The one connection that she has found striking is perhaps the strangest
of all. "There is a harmony in Hawaiian music, which I didn't
know until I came here and they made me listen, and I said 'God,
our ancestors must have been Hawaiian too.' And right at this moment,
nobody knows where do we really come from, all the Malagasy, so
maybe there has been some Hawaiian people too."
Wherever Malagasy music may have come from, Hanitra is clearly
very happy with where it and Tarika Sammy are going. While other
countries have seen their local musics crushed under the juggernaut
of Western pop, Malagasy music seems to be flourishing in the light
of world attention. "It's like a big pride," she says.
"As far as we're concerned, we've succeeded in what I wanted
to do, which is to keep this traditional music going on. And I didn't
want Sammy to give up, I wanted to help him a lot. That's number
one thing. So I'm happy he's happy now. Number two, I wanted to
show to the rest of the world what real Malagasy music is all about.
And third, I wanted to teach the Malagasy people that traditional
things are good, so keep on to them. Which is now happening, and
which makes me really happy. Even if we give up now, I'm happy,
because people back home are now starting to do it."
And, for the moment, Hanitra has no intention of giving up. "I
can say now, because of the money we get here we can just go home
and live in the beach with swimming pool and all the nice life,
because we've got a lot of money in the Malagasy standard of living.
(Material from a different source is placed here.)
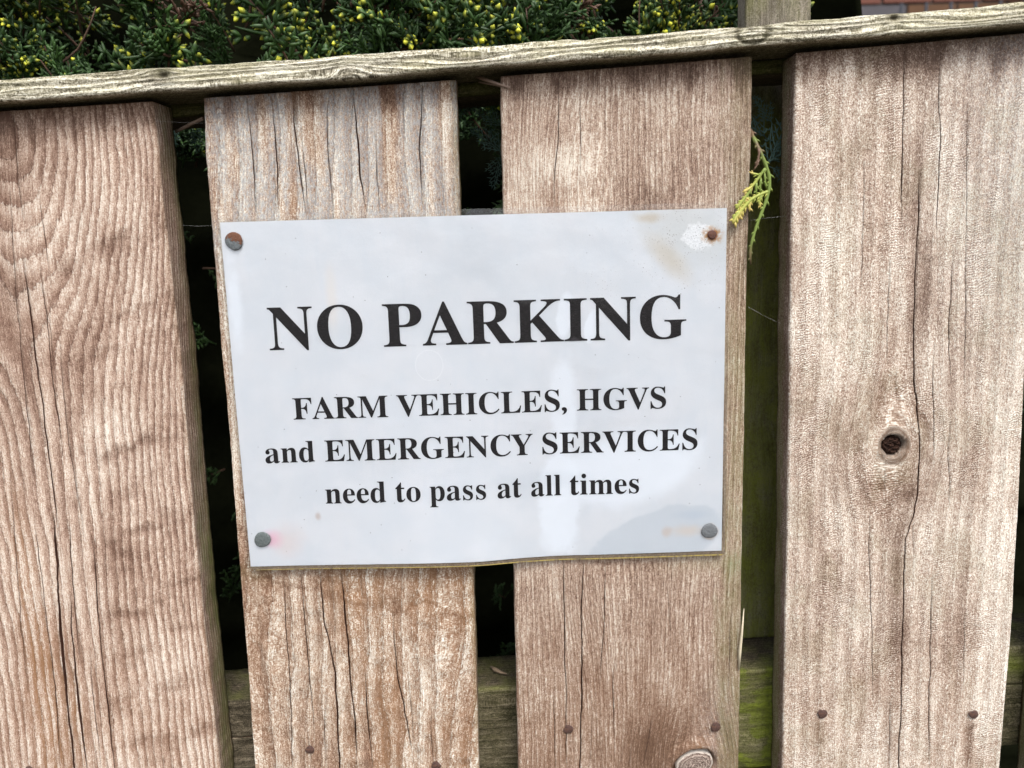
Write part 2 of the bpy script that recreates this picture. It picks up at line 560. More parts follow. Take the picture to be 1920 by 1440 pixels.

But no, I love it. After five years of doing this, or ten years,
I don't know. We're used to a sort of low pace of life in Madagascar,
no rush kind of life, so this rhythm could probably put my friends
off after a while, they will probably say, 'No, I don't want to
do a concert every night.' But then again, I have to admit that
all the family are very happy with the money that we take back home,
so there is no complaints. So it's a good thing, and maybe we're
gonna do it for the rest of our lives."